On Sun, 2016-06-05 at 16:08 +0100, Ian Jackson wrote:
> Ben Hutchings writes ("Detecting install vs upgrade in postinst"):
> > The postinst script for linux-image-* behaves differently on fresh
> > installation vs upgrade. For a fresh installation, it updates the
> > default symlinks /vmlinuz and /initrd.img to point to the new
> > kernel
> > and initramfs versions. On upgrade it generally doesn't.
>
> By the time of the postinst, dpkg no longer has the record of whether
> the unpack was a fresh install, reinstall, or upgrade.
I suspected as much.
> You might be
> able to provide a preinst or prerm which would capture or act on its
> arguments, which differ for upgrades.
OK.
> I'm not sure of the rationale behind the behaviour you describe.

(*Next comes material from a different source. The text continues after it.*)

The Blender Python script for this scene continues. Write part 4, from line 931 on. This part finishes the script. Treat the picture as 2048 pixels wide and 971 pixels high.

The rationale for distinguiushing installation and upgrade is:
- When a kernel package is newly installed, the administrator probably
wants that to be the new default kernel
- When a kernel package is upgraded, the administrator is probably
running a system upgrade and doesn't want the default to change
I think that installation after removal is more like new installation.
> So
> I'm not really happy trying to invent for you a specific scheme. But
> hopefully you can do that.
>
> Note that the preinst (and postrm) do not have the package's
> dependencies available.
>
> > Is there a simple way that a postinst script can tell that the
> > previously configured version was removed? Or do I have to use some
> > sort of flag file? (I can imagine either creating this in the preinst,
> > or creating it in postinst and removing it in postrm.)
>
> As I say, I'm not sure why it's relevant that the
> previously-configured version was removed.
That is the additional information the postinst would need to tell
whether an installation of a previously installed package is an upgrade
or not.
Ben.
--
Ben Hutchings
Everything should be made as simple as possible, but not simpler.